Derek: We go to a church in Atlanta called Kairos. I guess you would call it a non-denominational church, but its roots would be Presbyterian. I guess it is somewhat progressive and different from the normal Presbyterian Church, and it’s awesome!

GIOA: What is your salvation story?

Derek: Ah, man. Well, I think that’s a great question that evolves and changes as time goes. You know, in the church for some reason, we always want to hear of this one moment where we had this shattering revelation and experience… some kind of nirvana-like experience. I think what’s awesome is that’s happened several times in my life. As I’ve grown… I’ve connected with God in different ways, and I’ve realized how amazing God is… in unique, in new ways. I got baptized at a church camp when I was twelve years old. I had a pretty amazing conversation with the counselor that just really kind of helped shape and guide some of the changes I was going through at that point and I made a commitment, but where it really started to set in was a little later in life during my sophomore year of high school. There was a really amazing guy at my church named Jason who was very into discipleship, and he poured his heart and time into me, as well as some of my peers. I just found this great community between them and the youth minister at our church, who was very proactive in all of our lives. Through those relationships, we explored a whole lot more depth about God’s character and I was able to resonate in a different way there. Those were some pretty formative years for me that I would say were a very big part of my salvation story. I studied religion in college as well and academically really enjoyed pressing forward. It set in some amazing habits. I mean, every single day I read something, and it’s usually theology or philosophy or a new book, and I’m really enjoying the journey. There are some mountaintop experiences that I could certainly point to, and I think a lot of people would consider those moments to be the zenith of my salvation story, but what’s great is that a year later we’re overseas and worshiping with people in another language, and it’s like “Oh, my gosh! This is incredible!” Those moments take you to a new place in your relationship with God, and it keeps growing and changing.
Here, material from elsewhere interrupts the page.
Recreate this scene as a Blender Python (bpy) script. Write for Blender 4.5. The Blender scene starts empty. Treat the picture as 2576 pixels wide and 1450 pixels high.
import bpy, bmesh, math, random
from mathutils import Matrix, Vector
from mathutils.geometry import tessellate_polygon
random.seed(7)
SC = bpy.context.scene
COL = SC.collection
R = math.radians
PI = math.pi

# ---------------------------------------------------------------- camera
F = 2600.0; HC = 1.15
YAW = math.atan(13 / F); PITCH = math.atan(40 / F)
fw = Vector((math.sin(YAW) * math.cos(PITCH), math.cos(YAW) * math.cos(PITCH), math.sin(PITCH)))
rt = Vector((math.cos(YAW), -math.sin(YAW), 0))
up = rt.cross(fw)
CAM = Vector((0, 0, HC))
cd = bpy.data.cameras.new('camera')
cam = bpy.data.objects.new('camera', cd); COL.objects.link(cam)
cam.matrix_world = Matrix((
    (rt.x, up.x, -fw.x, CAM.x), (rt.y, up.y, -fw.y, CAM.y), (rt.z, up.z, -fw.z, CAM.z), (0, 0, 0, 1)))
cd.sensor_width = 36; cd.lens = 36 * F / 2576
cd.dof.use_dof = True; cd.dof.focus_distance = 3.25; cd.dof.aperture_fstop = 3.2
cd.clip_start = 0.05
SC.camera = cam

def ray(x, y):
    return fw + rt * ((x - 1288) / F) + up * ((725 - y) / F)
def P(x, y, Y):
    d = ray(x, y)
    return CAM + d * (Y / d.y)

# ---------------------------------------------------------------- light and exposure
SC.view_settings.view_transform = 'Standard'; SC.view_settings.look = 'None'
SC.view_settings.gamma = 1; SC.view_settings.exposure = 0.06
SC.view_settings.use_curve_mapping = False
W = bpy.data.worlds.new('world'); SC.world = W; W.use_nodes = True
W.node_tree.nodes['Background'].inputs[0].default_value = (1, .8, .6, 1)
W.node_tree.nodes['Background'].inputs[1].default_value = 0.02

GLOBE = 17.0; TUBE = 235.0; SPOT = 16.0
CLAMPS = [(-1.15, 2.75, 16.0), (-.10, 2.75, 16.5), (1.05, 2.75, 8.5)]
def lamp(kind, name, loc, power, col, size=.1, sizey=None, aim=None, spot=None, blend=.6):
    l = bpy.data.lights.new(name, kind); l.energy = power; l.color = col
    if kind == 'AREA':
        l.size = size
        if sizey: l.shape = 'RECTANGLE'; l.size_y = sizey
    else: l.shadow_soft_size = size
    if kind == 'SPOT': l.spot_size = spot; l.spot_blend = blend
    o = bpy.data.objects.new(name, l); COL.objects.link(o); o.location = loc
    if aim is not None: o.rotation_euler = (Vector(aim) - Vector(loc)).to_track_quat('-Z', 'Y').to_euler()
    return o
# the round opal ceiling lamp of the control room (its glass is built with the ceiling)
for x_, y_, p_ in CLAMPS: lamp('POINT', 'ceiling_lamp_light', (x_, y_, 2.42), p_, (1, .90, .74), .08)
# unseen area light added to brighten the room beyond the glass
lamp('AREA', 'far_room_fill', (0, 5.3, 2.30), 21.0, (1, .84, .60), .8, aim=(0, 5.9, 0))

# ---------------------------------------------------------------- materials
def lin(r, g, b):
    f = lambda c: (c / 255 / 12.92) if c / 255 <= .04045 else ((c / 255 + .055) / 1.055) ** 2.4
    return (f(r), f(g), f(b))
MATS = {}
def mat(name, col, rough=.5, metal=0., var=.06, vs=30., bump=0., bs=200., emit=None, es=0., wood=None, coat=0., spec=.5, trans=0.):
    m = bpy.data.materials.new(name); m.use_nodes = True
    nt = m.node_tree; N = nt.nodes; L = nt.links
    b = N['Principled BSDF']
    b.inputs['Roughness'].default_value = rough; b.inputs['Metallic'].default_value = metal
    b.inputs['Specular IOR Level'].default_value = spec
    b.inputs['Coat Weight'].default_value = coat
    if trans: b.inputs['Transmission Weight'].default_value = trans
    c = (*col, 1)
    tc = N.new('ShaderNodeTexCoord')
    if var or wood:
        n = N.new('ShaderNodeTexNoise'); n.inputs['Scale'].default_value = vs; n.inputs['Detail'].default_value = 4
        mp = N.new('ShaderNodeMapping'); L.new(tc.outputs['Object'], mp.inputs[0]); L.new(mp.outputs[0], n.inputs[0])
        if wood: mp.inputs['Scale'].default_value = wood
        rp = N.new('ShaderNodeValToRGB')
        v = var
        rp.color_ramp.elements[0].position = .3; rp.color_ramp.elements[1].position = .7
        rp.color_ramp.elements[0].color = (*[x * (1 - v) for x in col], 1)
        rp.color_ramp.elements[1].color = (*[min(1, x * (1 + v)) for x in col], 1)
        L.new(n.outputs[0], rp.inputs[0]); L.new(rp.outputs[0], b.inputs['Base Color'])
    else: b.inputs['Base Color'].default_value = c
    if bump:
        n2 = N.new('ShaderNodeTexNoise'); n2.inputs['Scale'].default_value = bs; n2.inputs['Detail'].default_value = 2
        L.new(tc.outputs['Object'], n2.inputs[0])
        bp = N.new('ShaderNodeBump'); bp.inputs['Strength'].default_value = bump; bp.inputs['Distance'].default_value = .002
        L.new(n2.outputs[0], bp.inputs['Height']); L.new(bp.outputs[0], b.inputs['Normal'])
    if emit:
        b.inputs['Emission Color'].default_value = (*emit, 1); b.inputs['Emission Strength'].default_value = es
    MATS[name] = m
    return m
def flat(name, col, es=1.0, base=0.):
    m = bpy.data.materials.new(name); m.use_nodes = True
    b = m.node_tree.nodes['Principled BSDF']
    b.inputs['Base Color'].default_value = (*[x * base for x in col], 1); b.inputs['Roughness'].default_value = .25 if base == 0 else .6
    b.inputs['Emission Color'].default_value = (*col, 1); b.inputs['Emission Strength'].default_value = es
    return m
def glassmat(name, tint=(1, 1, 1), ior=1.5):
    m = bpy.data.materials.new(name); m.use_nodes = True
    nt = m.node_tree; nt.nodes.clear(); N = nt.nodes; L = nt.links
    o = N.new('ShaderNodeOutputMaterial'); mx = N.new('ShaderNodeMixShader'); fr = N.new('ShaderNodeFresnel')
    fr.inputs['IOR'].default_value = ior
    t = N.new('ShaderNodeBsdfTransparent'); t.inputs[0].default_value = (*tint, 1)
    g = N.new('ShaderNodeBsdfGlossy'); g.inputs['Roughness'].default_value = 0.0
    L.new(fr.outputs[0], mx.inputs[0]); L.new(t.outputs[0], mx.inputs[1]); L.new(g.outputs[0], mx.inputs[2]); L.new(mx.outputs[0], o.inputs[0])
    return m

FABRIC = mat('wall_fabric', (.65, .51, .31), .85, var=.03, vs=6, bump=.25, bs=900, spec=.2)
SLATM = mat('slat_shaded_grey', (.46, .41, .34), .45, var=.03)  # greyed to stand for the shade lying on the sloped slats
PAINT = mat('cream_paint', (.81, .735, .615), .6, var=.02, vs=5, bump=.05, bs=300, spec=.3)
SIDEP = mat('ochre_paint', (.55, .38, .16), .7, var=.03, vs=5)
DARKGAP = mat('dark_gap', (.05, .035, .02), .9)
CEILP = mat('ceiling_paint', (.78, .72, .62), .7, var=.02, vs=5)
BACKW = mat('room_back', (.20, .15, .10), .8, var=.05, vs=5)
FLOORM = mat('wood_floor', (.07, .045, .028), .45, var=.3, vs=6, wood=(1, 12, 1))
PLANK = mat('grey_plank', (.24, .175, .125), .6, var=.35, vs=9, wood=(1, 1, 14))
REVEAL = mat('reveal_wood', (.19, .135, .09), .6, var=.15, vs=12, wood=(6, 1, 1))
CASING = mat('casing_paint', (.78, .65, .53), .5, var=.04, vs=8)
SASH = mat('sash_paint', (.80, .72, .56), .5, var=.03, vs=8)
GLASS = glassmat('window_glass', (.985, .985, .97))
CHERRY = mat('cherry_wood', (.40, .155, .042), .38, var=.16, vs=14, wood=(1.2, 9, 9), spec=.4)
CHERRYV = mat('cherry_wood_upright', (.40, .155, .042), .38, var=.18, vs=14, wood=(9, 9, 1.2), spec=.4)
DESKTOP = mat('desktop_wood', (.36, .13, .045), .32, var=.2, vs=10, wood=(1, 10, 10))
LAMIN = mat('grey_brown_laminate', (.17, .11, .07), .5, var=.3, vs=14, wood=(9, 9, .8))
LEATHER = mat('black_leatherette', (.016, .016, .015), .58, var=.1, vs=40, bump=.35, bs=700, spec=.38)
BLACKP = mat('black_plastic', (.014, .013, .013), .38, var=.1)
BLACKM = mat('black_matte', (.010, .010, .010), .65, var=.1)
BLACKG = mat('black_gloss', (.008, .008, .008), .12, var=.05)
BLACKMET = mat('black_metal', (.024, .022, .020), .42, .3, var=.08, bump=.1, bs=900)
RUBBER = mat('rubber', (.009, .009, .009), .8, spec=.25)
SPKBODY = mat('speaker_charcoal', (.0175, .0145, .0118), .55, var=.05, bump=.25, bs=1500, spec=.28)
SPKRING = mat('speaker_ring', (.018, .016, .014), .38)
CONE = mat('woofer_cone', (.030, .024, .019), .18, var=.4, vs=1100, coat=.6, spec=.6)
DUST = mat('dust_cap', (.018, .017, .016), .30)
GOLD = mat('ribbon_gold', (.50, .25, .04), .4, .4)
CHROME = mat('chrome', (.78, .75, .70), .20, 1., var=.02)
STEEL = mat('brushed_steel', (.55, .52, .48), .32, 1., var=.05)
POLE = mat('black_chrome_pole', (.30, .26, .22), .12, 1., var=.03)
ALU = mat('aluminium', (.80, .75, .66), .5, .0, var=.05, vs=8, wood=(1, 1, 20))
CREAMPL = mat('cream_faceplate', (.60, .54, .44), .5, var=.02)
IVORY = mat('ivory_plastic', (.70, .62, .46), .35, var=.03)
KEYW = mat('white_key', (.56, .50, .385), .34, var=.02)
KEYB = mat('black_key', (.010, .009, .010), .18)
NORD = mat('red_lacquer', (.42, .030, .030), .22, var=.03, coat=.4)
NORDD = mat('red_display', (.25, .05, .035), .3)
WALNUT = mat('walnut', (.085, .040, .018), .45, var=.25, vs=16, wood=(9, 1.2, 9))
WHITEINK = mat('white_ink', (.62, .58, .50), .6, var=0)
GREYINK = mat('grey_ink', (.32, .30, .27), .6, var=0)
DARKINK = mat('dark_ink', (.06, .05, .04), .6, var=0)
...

GIOA: You mentioned a couple spiritual mentors or examples you have. Is there anybody else particular that you would say has really been a guide growing up?

Derek: My sister has been a very big part of my spiritual walk. Her name is Michelle. She’s just very bright and very sharp. In many ways we’re very opposite from one another, and that’s challenged me in a great way to kind of be open and perceptive. Our journeys have been very different but we’re always kind of comparing and contrasting things and talking and sharing. I would definitely say she is the iron trying to sharpen the iron in my life. Definitely her, and… man, I don’t know. I mean, I know it sounds silly but a lot of times music is a big part of my encounter with God. Whether that’s through a quiet time, or at a concert, or just writing or creating it. I feel like sometimes it’s not even a person as much as a song that takes me to a new place and opens up new possibilities with God. So, sometimes I just grab my headphones and find a quite place, close my eyes, and connect.